Description of the task → Skip the pictures. Transcribe the rest of the data below without changing a word.

## start Recorded information

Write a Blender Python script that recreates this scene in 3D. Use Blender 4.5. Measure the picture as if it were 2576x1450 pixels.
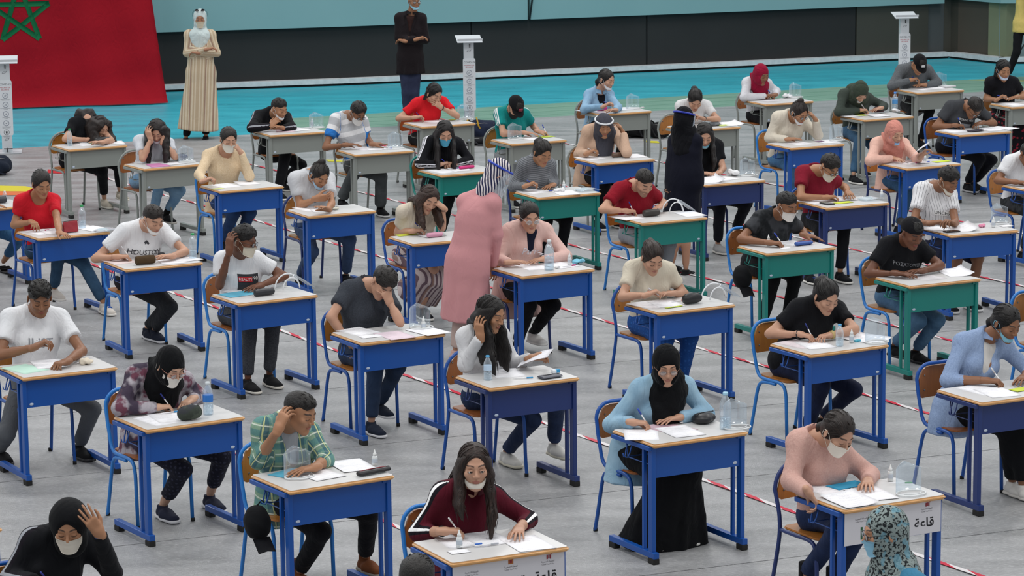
# Exam hall: pupils at single desks, staff, court wall behind.
CAMP = 0.1748142111303186
CAMR = -0.009972520252835038
CAMF = 7507.938203813338
CAMH = 4.865776631715467
WORLD_STRENGTH = 0.66
LAMP_W = 420
EXPOSURE = -0.07
import bpy, math, random
import numpy as np
from mathutils import Vector, Matrix, Euler
from mathutils.bvhtree import BVHTree
R_ = math.radians
rnd = random.Random(7)
SC = bpy.context.scene
COL = SC.collection
for o in list(bpy.data.objects): bpy.data.objects.remove(o)

# ---------------------------------------------------------------- camera, light, exposure
cam_d = bpy.data.cameras.new('camera'); cam = bpy.data.objects.new('camera', cam_d); COL.objects.link(cam)
cam_d.sensor_width = 36; cam_d.lens = CAMF * 36 / 2576; cam_d.clip_end = 200; cam_d.clip_start = .5
cam.location = (0, 0, CAMH)
cam.rotation_euler = (Matrix.Rotation(math.pi/2 - CAMP, 3, 'X') @ Matrix.Rotation(CAMR, 3, 'Z')).to_euler()
cam_d.dof.use_dof = True; cam_d.dof.focus_distance = 21; cam_d.dof.aperture_fstop = 16
SC.camera = cam
w = bpy.data.worlds.new('hall_light'); SC.world = w; w.use_nodes = True
w.node_tree.nodes['Background'].inputs[0].default_value = (.93, .965, 1, 1)
w.node_tree.nodes['Background'].inputs[1].default_value = WORLD_STRENGTH
def area(name, loc, size, energy, rot=(0, 0, 0), col=(1, .98, .95)):
    l = bpy.data.lights.new(name, 'AREA'); l.shape = 'RECTANGLE'; l.size, l.size_y = size; l.energy = energy; l.color = col
    o = bpy.data.objects.new(name, l); COL.objects.link(o); o.location = loc; o.rotation_euler = rot
    return o
for i in range(3):
    for j in range(3):
        area('ceiling_lamp', (-9 + 9*i, 14 + 13*j, 11), (2.2, 3.5), LAMP_W)
SC.view_settings.view_transform = 'Standard'; SC.view_settings.look = 'None'
SC.view_settings.exposure = EXPOSURE; SC.view_settings.gamma = 1
SC.view_settings.use_curve_mapping = False

# ---------------------------------------------------------------- materials
MATS = {}
def srgb(h):
    if isinstance(h, str):
        h = h.lstrip('#'); h = h if len(h) == 6 else ''.join(q*2 for q in h); c = [int(h[i:i+2], 16)/255 for i in (0, 2, 4)]
    else: c = h
    return tuple(x/12.92 if x <= .04045 else ((x+.055)/1.055)**2.4 for x in c) + (1,)
class NT:
    def __init__(s, name):
        s.m = bpy.data.materials.new(name); s.m.use_nodes = True; s.t = s.m.node_tree
        s.b = s.t.nodes['Principled BSDF']
    def n(s, typ, ins=None, **kw):
        d = s.t.nodes.new(typ)
        for k, v in kw.items(): setattr(d, k, v)
        for k, v in (ins or {}).items(): s.set(d.inputs[k], v)
        return d
    def set(s, sock, v):
        if isinstance(v, bpy.types.NodeSocket): s.t.links.new(v, sock)
        elif hasattr(v, 'outputs'): s.t.links.new(v.outputs[0], sock)
        else: sock.default_value = v
    def math(s, op, a, b=0.0, c=None, clamp=False):
        d = s.t.nodes.new('ShaderNodeMath'); d.operation = op; d.use_clamp = clamp
        s.set(d.inputs[0], a); s.set(d.inputs[1], b)
        if c is not None: s.set(d.inputs[2], c)
        return d.outputs[0]
    def mix(s, f, a, b):
        d = s.t.nodes.new('ShaderNodeMix'); d.data_type = 'RGBA'
        s.set(d.inputs['Factor'], f); s.set(d.inputs[6], a); s.set(d.inputs[7], b)
        return d.outputs[2]
    def attr(s, name='pc'):
        a = s.n('ShaderNodeAttribute', attribute_name=name)
        x = s.n('ShaderNodeSeparateXYZ', {0: a.outputs['Vector']})
        return x.outputs[0], x.outputs[1], x.outputs[2]
    def noise(s, scale, detail=2, vec=None, rough=.5):
        if vec is None:
            vec = s.n('ShaderNodeTexCoord').outputs['Object']
        return s.n('ShaderNodeTexNoise', {'Vector': vec, 'Scale': scale, 'Detail': detail, 'Roughness': rough}).outputs[0]
    def bump(s, h, strength=.3, dist=.01):
        d = s.n('ShaderNodeBump', {'Height': h, 'Strength': strength, 'Distance': dist}); s.set(s.b.inputs['Normal'], d.outputs[0])
    def base(s, c): s.set(s.b.inputs['Base Color'], c)
    def rough(s, r): s.set(s.b.inputs['Roughness'], r)
def simple(name, col, rough=.5, metal=0, bump=None, coat=0, spec=.5, var=None):
    key = ('s', name, str(col), rough)
    if key in MATS: return MATS[key]
    t = NT(name); c = srgb(col)
    if var:
        t.base(t.mix(t.noise(var[0], 4), c, srgb(var[1])))
    else: t.base(c)
    t.rough(rough); t.b.inputs['Metallic'].default_value = metal
    t.b.inputs['Specular IOR Level'].default_value = spec
    if coat: t.b.inputs['Coat Weight'].default_value = coat
    if bump: t.bump(t.noise(bump[0], 3), bump[1], bump[2])
    MATS[key] = t.m; return t.m
def paint(col): return simple('painted_steel', col, .35, bump=(60, .05, .002), var=(9, col))
def stepm(t, v, a):  # 1 when v > a
    return t.math('GREATER_THAN', v, a)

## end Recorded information

Written solution →
Write a Blender Python script that recreates this scene in 3D. Use Blender 4.5. Measure the picture as if it were 2576x1450 pixels.
# Exam hall: pupils at single desks, staff, court wall behind.
CAMP = 0.1748142111303186
CAMR = -0.009972520252835038
CAMF = 7507.938203813338
CAMH = 4.865776631715467
WORLD_STRENGTH = 0.66
LAMP_W = 420
EXPOSURE = -0.07
import bpy, math, random
import numpy as np
from mathutils import Vector, Matrix, Euler
from mathutils.bvhtree import BVHTree
R_ = math.radians
rnd = random.Random(7)
SC = bpy.context.scene
COL = SC.collection
for o in list(bpy.data.objects): bpy.data.objects.remove(o)

# ---------------------------------------------------------------- camera, light, exposure
cam_d = bpy.data.cameras.new('camera'); cam = bpy.data.objects.new('camera', cam_d); COL.objects.link(cam)
cam_d.sensor_width = 36; cam_d.lens = CAMF * 36 / 2576; cam_d.clip_end = 200; cam_d.clip_start = .5
cam.location = (0, 0, CAMH)
cam.rotation_euler = (Matrix.Rotation(math.pi/2 - CAMP, 3, 'X') @ Matrix.Rotation(CAMR, 3, 'Z')).to_euler()
cam_d.dof.use_dof = True; cam_d.dof.focus_distance = 21; cam_d.dof.aperture_fstop = 16
SC.camera = cam
w = bpy.data.worlds.new('hall_light'); SC.world = w; w.use_nodes = True
w.node_tree.nodes['Background'].inputs[0].default_value = (.93, .965, 1, 1)
w.node_tree.nodes['Background'].inputs[1].default_value = WORLD_STRENGTH
def area(name, loc, size, energy, rot=(0, 0, 0), col=(1, .98, .95)):
    l = bpy.data.lights.new(name, 'AREA'); l.shape = 'RECTANGLE'; l.size, l.size_y = size; l.energy = energy; l.color = col
    o = bpy.data.objects.new(name, l); COL.objects.link(o); o.location = loc; o.rotation_euler = rot
    return o
for i in range(3):
    for j in range(3):
        area('ceiling_lamp', (-9 + 9*i, 14 + 13*j, 11), (2.2, 3.5), LAMP_W)
SC.view_settings.view_transform = 'Standard'; SC.view_settings.look = 'None'
SC.view_settings.exposure = EXPOSURE; SC.view_settings.gamma = 1
SC.view_settings.use_curve_mapping = False

# ---------------------------------------------------------------- materials
MATS = {}
def srgb(h):
    if isinstance(h, str):
        h = h.lstrip('#'); h = h if len(h) == 6 else ''.join(q*2 for q in h); c = [int(h[i:i+2], 16)/255 for i in (0, 2, 4)]
    else: c = h
    return tuple(x/12.92 if x <= .04045 else ((x+.055)/1.055)**2.4 for x in c) + (1,)
class NT:
    def __init__(s, name):
        s.m = bpy.data.materials.new(name); s.m.use_nodes = True; s.t = s.m.node_tree
        s.b = s.t.nodes['Principled BSDF']
    def n(s, typ, ins=None, **kw):
        d = s.t.nodes.new(typ)
        for k, v in kw.items(): setattr(d, k, v)
        for k, v in (ins or {}).items(): s.set(d.inputs[k], v)
        return d
    def set(s, sock, v):
        if isinstance(v, bpy.types.NodeSocket): s.t.links.new(v, sock)
        elif hasattr(v, 'outputs'): s.t.links.new(v.outputs[0], sock)
        else: sock.default_value = v
    def math(s, op, a, b=0.0, c=None, clamp=False):
        d = s.t.nodes.new('ShaderNodeMath'); d.operation = op; d.use_clamp = clamp
        s.set(d.inputs[0], a); s.set(d.inputs[1], b)
        if c is not None: s.set(d.inputs[2], c)
        return d.outputs[0]
    def mix(s, f, a, b):
        d = s.t.nodes.new('ShaderNodeMix'); d.data_type = 'RGBA'
        s.set(d.inputs['Factor'], f); s.set(d.inputs[6], a); s.set(d.inputs[7], b)
        return d.outputs[2]
    def attr(s, name='pc'):
        a = s.n('ShaderNodeAttribute', attribute_name=name)
        x = s.n('ShaderNodeSeparateXYZ', {0: a.outputs['Vector']})
        return x.outputs[0], x.outputs[1], x.outputs[2]
    def noise(s, scale, detail=2, vec=None, rough=.5):
        if vec is None:
            vec = s.n('ShaderNodeTexCoord').outputs['Object']
        return s.n('ShaderNodeTexNoise', {'Vector': vec, 'Scale': scale, 'Detail': detail, 'Roughness': rough}).outputs[0]
    def bump(s, h, strength=.3, dist=.01):
        d = s.n('ShaderNodeBump', {'Height': h, 'Strength': strength, 'Distance': dist}); s.set(s.b.inputs['Normal'], d.outputs[0])
    def base(s, c): s.set(s.b.inputs['Base Color'], c)
    def rough(s, r): s.set(s.b.inputs['Roughness'], r)
def simple(name, col, rough=.5, metal=0, bump=None, coat=0, spec=.5, var=None):
    key = ('s', name, str(col), rough)
    if key in MATS: return MATS[key]
    t = NT(name); c = srgb(col)
    if var:
        t.base(t.mix(t.noise(var[0], 4), c, srgb(var[1])))
    else: t.base(c)
    t.rough(rough); t.b.inputs['Metallic'].default_value = metal
    t.b.inputs['Specular IOR Level'].default_value = spec
    if coat: t.b.inputs['Coat Weight'].default_value = coat
    if bump: t.bump(t.noise(bump[0], 3), bump[1], bump[2])
    MATS[key] = t.m; return t.m
def paint(col): return simple('painted_steel', col, .35, bump=(60, .05, .002), var=(9, col))
def stepm(t, v, a):  # 1 when v > a
    return t.math('GREATER_THAN', v, a)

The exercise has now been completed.